Meeting Thursday night to discuss layoffs, other cuts as result of Yelm levy failures
The Yelm School District’s Superintendent Chris Woods said the district has started delivering layoff notices to 120 teachers and 100 other public school employees to make up for a $15 million budget deficit.
The decision affects about a third of the district’s 350 teachers.
Woods said the budget deficit is a result of a double tax levy failure. The most recent levy came before voters in April of this year, and it lost by 61 votes in Thurston County.
There will be a community forum to discuss potential cuts to programs and services at 6 p.m. tonight at Yelm Middle School. And Woods said more cuts will be discussed at the school board’s May 23 meeting.
Woods told The Olympian he thinks there’s a number of reasons the Educational Programs and Operations Levy failed.
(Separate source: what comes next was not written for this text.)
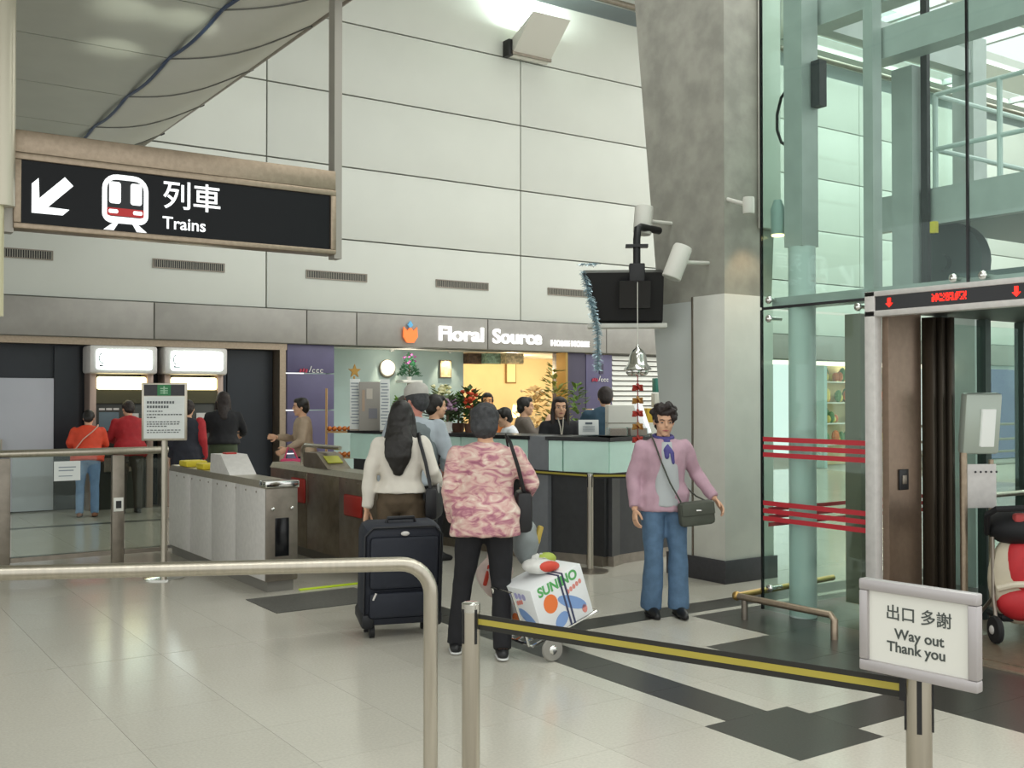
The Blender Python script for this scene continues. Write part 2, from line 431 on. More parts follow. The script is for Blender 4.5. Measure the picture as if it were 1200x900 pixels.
MB().prism(rr(.27, .28, .03, .07), .002, SM(tx, 3.23) @ Matrix.Translation((0, 0, .004))).build('train_front', SK, tr)
for s_ in (-1, 1): MB().prism(rr(.085, .165, .02), .002, SM(tx+s_*.078, 3.27) @ Matrix.Translation((0, 0, .006))).build('train_window', SW, tr)
MB().prism(rr(.27, .06, .01), .002, SM(tx, 3.125) @ Matrix.Translation((0, 0, .006))).build('train_stripe', SR, tr)
for s_ in (-1, 1): MB().prism(rr(.07, .03, .012), .002, SM(tx+s_*.09, 3.128) @ Matrix.Translation((0, 0, .008))).build('train_lamp', SW, tr)
text('lettering', '列車', .235, SW, sg, SM(2.57, 3.285), bold=.002)
text('lettering', 'Trains', .135, SW, sg, SM(2.51, 3.075), bold=.0015, sx=1.0)
# round suspended post beside the sign, cut by the frame edge
t = thing('round_hanger', 'pale round suspended column beside the trains sign', 'column', (1.19, 8.15, 0))
MB().cyl((0, 0, 2.98), (0, 0, 9.6), .085, 20).build('outer_sleeve', mat('pale_sleeve', 'c9c3b0', .3, .4), t)
MB().cyl((-.03, 0, 2.2), (-.03, 0, 2.98), .045, 16).build('inner_tube', mat('pale_sleeve2', 'd5cfae', .3, .3), t)

# ---------------------------------------------------------------- concrete column
co = struct(MB().hexa([V(p) for p in ((6.72, 6.55, 2.5), (7.32, 6.55, 2.5), (7.32, 7.40, 2.5), (6.72, 7.40, 2.5), (6.72, 6.55, 9.6), (7.7, 6.55, 9.6), (7.7, 8.2, 9.6), (6.72, 8.2, 9.6))]).build('column', CONC))
MB().bx(6.71, 7.33, 6.54, 6.93, .2, 2.54, .004).build('column_cladding', CLAD, co)
MB().hexa([V(p) for p in ((6.71, 6.945, .2), (6.85, 6.945, .2), (6.85, 7.25, .2), (6.71, 7.25, .2), (6.71, 6.945, 2.5), (6.85, 6.945, 2.5), (6.85, 7.47, 2.5), (6.71, 7.47, 2.5))]).build('column_cladding', mat('clad_grey', 'c2c7c3', .4, .1), co)
MB().bx(6.70, 6.72, 6.93, 6.945, .2, 2.54).build('column_joint', STEELD, co)
MB().bx(6.69, 7.36, 6.52, 7.27, 0, .2, .004).build('column_plinth', DARKB, co)
MB().bx(7.13, 7.36, 6.47, 6.53, 3.15, 9.5, .004).build('column_trim', OFFW, co)
# spot lamps on the column
def spotlamp(label, p, d, L=.3, r=.085, arm=None):
    t = thing('spot_lamp', label, 'lamp', p, 0, 'white spot lamps on the concrete column')
    q = V(d).normalized(); R = q.to_track_quat('Z', 'Y').to_matrix()
    MB().lathe([(r*.9, -L/2), (r, -L/2+.02), (r, L/2-.01), (r*.98, L/2)], n=20, axis=R).build('lamp_body', OFFW, t)
    MB().lathe([(r*.85, 0), (r*.85, .006)], n=20, axis=R, c=q*(L/2-.002)).build('lens', mat('lamp_lens', 'cfd2c8', .2), t)
    MB().tube([(0, 0, 0), V(arm)], .018, 8).build('arm', OFFW, t)
    return t
spotlamp('white spot lamp pointing up beside the concrete column edge', at(754, 9.6)+V((0, 0, 3.25)), (.1, 0, 1), .26, .085, (.34, -.03, 0))
spotlamp('white spot lamp tilted downward on the concrete column', at(794, 9.15)+V((0, 0, 2.81)), (-.25, .12, -.7), .30, .085, (.40, 0, .02))
spotlamp('small white spot lamp on column, close to the lift glass', at(878, 9.0)+V((0, 0, 3.28)), (0, 0, -1), .14, .05, (.02, .28, .1))
spot('column_spot', at(893, 9.0)+V((0, 0, 3.15)), at(889, 9.25)+V((0, 0, 2.6)), 8, 80, (1, .6, .3))

# monitor hanging from the column
t = thing('monitor', 'black hanging monitor seen from behind, on a bent arm by the column', 'monitor', at(735, 9.6)+V((0, 0, 2.55)), -math.radians(38))
MB().hexa([V(p) for p in ((-.30, -.05, -.22), (.32, -.05, -.22), (.32, .1, -.25), (-.30, .1, -.25), (-.40, -.2, .2), (.32, -.2, .2), (.32, .1, .26), (-.40, .1, .26))]).build('housing', BLACK, t)
MB().hexa([V(p) for p in ((-.08, -.20, -.12), (.2, -.20, -.12), (.2, -.08, -.12), (-.08, -.08, -.12), (-.08, -.26, .12), (.2, -.26, .12), (.2, -.1, .12), (-.08, -.1, .12))]).build('back_bulge', BLACKG, t)
box('bezel', OFFW, t, -.36, .36, -.06, .13, -.285, -.245, .006)
m_ = MB(); m_.tube([(.3, .1, .62), (.12, -.12, .62), (.09, -.16, .6), (.08, -.17, .5), (.08, -.17, .1)], .035, 10).box((.08, -.17, .44), (.2, .1, .025)).box((.08, -.17, .17), (.14, .12, .22), .01)
m_.build('bracket_arm', BLACK, t)
tl = MB()
for k in range(900):
    s_ = random.random(); a = random.random()*6.28
    c = V((-.37+.10*s_*0, -.16, .3-.95*s_)) if s_ > .1 else V((-.42+s_*1.2, -.2, .26))
    c = V((-.41+.14*min(1, s_*1.6), -.19+.1*s_, .27-.95*s_)) if s_ > .06 else V((-.42+s_*2.5, -.2, .28))
    dd = V((math.cos(a), math.sin(a)*.7, random.uniform(-.7, .3)))*random.uniform(.02, .055)
    tl.tube([c, c+dd], [.004, .002], 3)
o = tl.build('tinsel', mat('silver_blue_tinsel', 'a9c0c8', .25, .6), None, t.location, -math.radians(38)); tag(o, 'silver blue tinsel hanging on the edge of the black monitor', 'tinsel'); o['kind'] = 'stuff'
bl = thing('bell_ornament', 'silver bell ornament on a cord with red and gold tassel', 'ornament', (6.169, 7.07, 0))
MB().tube([(0, 0, 2.05), (0, 0, 2.655)], .004, 5).build('cord', OFFW, bl); MB().tube([(0, 0, 2.65), (.01, .02, 2.665), (.04, .06, 2.66)], .006, 6).build('hook', BLACK, bl)
MB().lathe([(.008, 2.10), (.02, 2.07), (.05, 2.05), (.075, 2.0), (.085, 1.93), (.125, 1.88), (.12, 1.875), (.08, 1.92), (.06, 2.0), (.01, 2.03)], n=24).build('bell', CHROME, bl)
for k in range(5): MB().ell((.06*math.cos(k*1.26), .06*math.sin(k*1.26), 1.86), (.045, .045, .04), 10, 7).build('bauble', CHROME, bl)
MB().ell((0, 0, 1.93), (.075, .075, .05), 12, 8).build('clapper', BLACK, bl)
for k in range(5):
    z = 1.72-.115*k
    b = MB()
    for q in range(6): b.box((.03*math.cos(q*1.05), .03*math.sin(q*1.05), z+.012*math.sin(q*2.)), (.035, .012, .05), 0, Matrix.Rotation(q*1.05, 3, 'Z') @ Matrix.Rotation(.6, 3, 'X'))
    b.build('bow', mat('bow_red', 'b03a30', .5) if k % 2 == 0 else mat('bow_gold', 'b98a4a', .4, .4), bl, smooth=False)
MB().tube([(0, 0, 1.9), (0, 0, 1.2)], .005, 5).build('tassel_cord', mat('cord_red', '9a3030', .6), bl)
# ---------------------------------------------------------------- flower shop and shop fronts
sh = struct(box('wall_shop', TURQ, None, 7.3, 10.47, 17.0, 17.15, 0, 2.6))
box('shop_side', TURQ, sh, 7.25, 7.37, 16.12, 17.0, 0, 2.5); box('shop_side', CREAM, sh, 10.40, 10.50, 17.15, 19.0, 0, 2.6)
struct(box('wall_cream', CREAM, None, 10.4, 15.2, 19.0, 19.15, 0, 2.6))
struct(box('ceiling_shop', OFFW, None, 7.25, 16, 16.0, 19.15, 2.5, 2.62))
pp = thing('advertising_board', 'purple advertising panel between ticket bay and flower shop', 'panel', (6.53, 15.99, 0))
for z0, z1 in ((0, .72), (.74, 1.42), (1.44, 2.02), (2.04, 2.5)): box('panel', PURPLE, pp, 0, .82, .02, .1, z0, z1, .003)
def fakemark(par, x, z):
    b = MB()
    for k in range(3): b.box((x+.05*k, -.0, z+.01*(k % 2)), (.03, .02, .06), 0, Matrix.Rotation(.35, 3, 'Y'))
    b.build('red_mark', mat('mark_red', 'b03a50', .5), par, smooth=False)
    b = MB(); b.tube([(x+.15, 0, z-.02), (x+.19, 0, z+.08)], .008, 5)
    for k in range(3): b.tube([(x+.23+.07*k+.025*math.cos(q), 0, z+.025*math.sin(q)) for q in [.6+.5*w for w in range(11)]], .007, 5)
    b.build('white_mark', WHITE, par, smooth=False)
fakemark(pp, .22, 2.07)
pd = thing('dark_purple_pillar', 'dark purple pillar at the edge of the cream shop interior', 'pillar', (12.2, 16, 0))
box('pillar_body', PURPLED, pd, 0, .44, .02, .5, 0, 2.5, .005); box('pillar_edge', mat('gold_edge', 'a98a4a', .4, .5), pd, -.05, 0, .0, .3, 0, 2.5)
p2 = thing('advertising_board', 'purple advertising panel beside the white slatted shutter', 'panel', (12.66, 16, 0))
for z0, z1 in ((0, 1.4), (1.42, 2.48)): box('panel', PURPLE, p2, 0, .65, .02, .1, z0, z1, .003)
fakemark(p2, .15, 1.98); box('poster', PURPLED, p2, .32, .42, .0, .02, 2.1, 2.3)
ss = thing('slatted_shutter', 'white horizontal slatted shutter behind the bell ornament', 'shutter', (13.33, 16, 0))
for k in range(19): MB().box((.75, .05, .62+.1*k), (1.5, .015, .085), 0, Matrix.Rotation(-.5, 3, 'X')).build('slat', WHITE, ss)
box('shutter_back', mat('shutter_grey', '77756e', .7), ss, 0, 1.5, .1, .12, 0, 2.5)
struct(box('wall_shopfront', mat('shopfront_grey', 'b5b6b0', .5), None, 14.83, 16.5, 16.0, 16.2, 0, 2.5))

# lettering and flower mark on the fascia
SL = mat('lit_letter', 'ffffff', .3, emit=1.1)
fs = thing('shop_sign', 'white lit shop letters with orange tulip mark on grey fascia', 'sign', (8.71, 15.93, 2.73))
def FM(x, z): return Matrix.Translation((x-8.71, -.03, z-2.73)) @ Matrix.Rotation(PI/2, 4, 'X')
text('lettering', 'Floral', .36, SL, fs, FM(9.75, 2.75), bold=.006, depth=.02, sx=1.18)
text('lettering', 'Source', .36, SL, fs, FM(10.96, 2.74), bold=.006, depth=.02, sx=1.08)
text('lettering', 'HOME HOME', .14, SL, fs, FM(12.18, 2.66), bold=.006, depth=.015, sx=1.10)
ORG = mat('tulip_orange', 'f07a3a', .4, emit=.7)
MB().prism([(-.13, .12), (-.06, .05), (0, .12), (.06, .05), (.13, .12), (.14, -.05), (.07, -.15), (-.07, -.15), (-.14, -.05)], .03, FM(8.71, 2.73)).build('tulip_mark', ORG, fs)
MB().prism([(0, .09), (.05, .15), (0, .22), (-.05, .15)], .03, FM(8.71, 2.735)).build('tulip_tip', mat('tip_blue', '5aa0c8', .4, emit=.5), fs)

# lit plaques and downlights
def plaque(px, label, round_):
    v = at(px, 17*1/(.826-.563*(px-600)/1230)); x = v.x
    t = thing('wall_plaque', label, 'picture', (x, 16.98, 0))
    if round_:
        MB().lathe([(.16, -.02), (.17, 0), (.16, .02)], n=24, c=(0, 0, 2.16), axis=Matrix.Rotation(PI/2, 3, 'X')).build('rim', mat('plaque_rim', '6f6a5a', .5), t)
        MB().lathe([(.15, 0), (.14, .015)], n=24, c=(0, -.02, 2.17), axis=Matrix.Rotation(PI/2, 3, 'X')).build('plaque_face', OFFW, t)
    else:
        box('rim', mat('plaque_rim', '6f6a5a', .5), t, -.13, .13, -.02, .02, 2.0, 2.34, .01)
        f = box('plaque_face', mat('plaque_orange', 'e8c898', .5, 0, .25, 14), t, -.11, .11, -.03, -.02, 2.02, 2.32)
    l = thing('downlight', 'small ceiling downlight above the '+('round' if round_ else 'rectangular')+' shop wall plaque', 'lamp', (x, 16.8, 2.5), 0, 'shop downlights')
    MB().lathe([(.05, 0), (.05, -.03), (.035, -.03), (.03, -.01)], n=14).build('lamp_ring', CHROME, l)
    MB().lathe([(.03, -.02), (.001, -.03)], n=12).build('bulb', mat('bulb_warm', 'fff0d0', .3, emit=12), l)
    spot('downlight_lamp', (x, 16.78, 2.46), (x, 16.97, 2.0), 28, 75, (1, .86, .66))
plaque(453, 'round white plaque lit on the turquoise shop wall', True)
plaque(521, 'rectangular orange picture lit on the turquoise shop wall', False)
wt = thing('wall_plaque', 'narrow white framed picture on the cream shop wall', 'picture', (12.9, 18.98, 0))
box('rim', mat('frame_brown', '8a6a3a', .5), wt, -.14, .14, -.02, .02, 1.95, 2.55, .01); box('plaque_face', mat('pic_cream', 'efdfae', .5), wt, -.11, .11, -.03, -.02, 1.98, 2.52)
point('shop_warm', (12.0, 17.6, 2.3), 60, (1, .8, .5), .12); point('shop_warm', (13.6, 17.8, 2.0), 45, (1, .78, .48), .1); point('shop_cool', (9.0, 16.4, 2.3), 10, (1, .92, .8), .15)
tl_ = thing('table_lamp', 'glowing warm lamp among gold branches at the cream wall', 'lamp', (12.35, 17.9, 0))
MB().cyl((0, 0, 0), (0, 0, 1.3), .03).cyl((0, 0, 0), (0, 0, .04), .14).build('stem', BLACK, tl_); MB().lathe([(.16, 1.22), (.1, 1.5)], n=18).build('lamp_shade', mat('glow_warm', 'ffe2a0', .5, emit=2.2), tl_)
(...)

People are feeling the financial strain of taxes, he said, and the state isn’t actually funding public education to the fullest.
“We rely on levies to bridge the gap between where the state funds us and what is actually needed and required to offer our students an education that puts them in a place to be successful beyond high school,” Woods said.
He said he thinks the public also wants more transparency on how their dollars are spent in the district. And in some cases he thinks the issue of levies and bonds gets caught in the political crossfire, when what it really comes down to is providing a full education to all public school students.
“But the hardest part is we’re talking about people that have been very valuable and part of our family here in the community of schools,” Woods said. “And we’ve had to notify them that they may not be coming back next year.”
According to an article from KIRO 7 News, Yelm students staged a walkout Wednesday in support of their teachers.
Woods said after the district is done creating its budget for next year there will be more hard decisions to be made. He said they may run a local levy again in February 2025, but there needs to be conversations around what to ask voters to approve, and how to better educate the public on the need.